Various self contained functions that could be separate programs.

L_table

Make a table

Example

$ L_table -R1-2 "name1 name2 name3" "a b c" "d e f"
name1 name2 name3
    a     b c
    d     e f

Options:

  • -v <var> Store the output in variable instead of printing it.
  • -s <separator> IFS column separator to use. Default: space or tab.
  • -o <str> Output separator to use
  • -R <list[int]> Right align columns with these indexes
  • -h Print this help and return 0.

Argument: $@ Lines to print, joined and separated by newline.

Shellcheck disable= SC1105 SC2201 SC2102 SC2035 SC2211 SC2283 SC2094

L_parse_range_list

Parse cut range list into an array.

Each LIST is made up of one range, or many ranges separated by commas. Selected input is written in the same order that it is read, and is written exactly once. Each range is one of: N N'th byte, character or field, counted from 1 N- from N'th byte, character or field, to end of line N-M from N'th to M'th (included) byte, character or field -M from first to M'th (included) byte, character or field

Example

$ L_parse_range_list 100 1-4,3-5
1
2
3
4
5
$ L_parse_range_list -v tmp 100 '1-4 3-5'
$ echo "${tmp[@]}"
1 2 3 4 5
$ if L_args_contain 3 "${tmp[@]}"; then echo "yes"; else echo "no"; fi
yes
$ if L_args_contain 7 "${tmp[@]}"; then echo "yes"; else echo "no"; fi
no

Option: -v <var> Store the output in variable instead of printing it.

Arguments:

  • $1 max number of fields
  • $2 list of fields

L_parse_range_list_v

L_pretty_print

Prints values with declare, but array values are on separate lines.

Options:

  • -p <str> Prefix each line with this prefix
  • -v <var> Store the output in variable instead of printing it.
  • -w <int> Set terminal width. This modifies compact output line wrapping.
  • -n Enable pretty printing nested arrays
  • -C Disable compact output for arrays, i.e. each key is on separate line.
  • -h Print this help and return 0.
  • -c Compact output.

Argument: $@ variable names to pretty print

L_argskeywords

Parse python-like positional and keyword arguments format.

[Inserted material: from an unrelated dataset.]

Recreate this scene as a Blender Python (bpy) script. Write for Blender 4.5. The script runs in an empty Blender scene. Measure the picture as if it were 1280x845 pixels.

The difference to python is that @ is used instead of *, becuase * triggers filename expansion. An argument -- signifies end of arguments definition and start of arguments to parse.

Example

range() {
   local start stop step
    L_argskeywords start stop step=1 -- "$@" || return 2
    for ((; start < stop; start += stop)); do echo "$start"; done
}
range start=1 stop=6 step=2
range 1 6

max() {
   local arg1 arg2 args key
   L_argskeywords arg1 arg2 @args key='' -- "$@" || return 2
   ...
}
max 1 2 3 4

int() {
   local string base
   L_argskeywords string / base=10 -- "$@" || return 2
   ...
}
int 10 7 # error
int 10 base=7

Options:

  • -A <var> Instead of storing in variables, store values in specified associative array with variables as key.
  • -M Use L_map instead of associative array, for @@kwargs and -A option. Usefull for older Bash.
  • -E Exit on error
  • -e <str> Prefix error messages with this prefix. Default: "${FUNCNAME[1]}:L_argskeywords:"
  • -h Print this help and return 0.

Arguments:

  • $@ Python arguments format specification
  • $2 --
  • $@ Arguments to parse

See:

L_version_cmp

Compare version numbers.

Arguments:

  • $1 str one version
  • $2 str one of: -lt -le -eq -ne -gt -ge '<' '<=' '==' '!=' '>' '>=' '~='
  • $3 str second version
  • [$4] int accuracy, how many at max elements to compare? By default up to 3.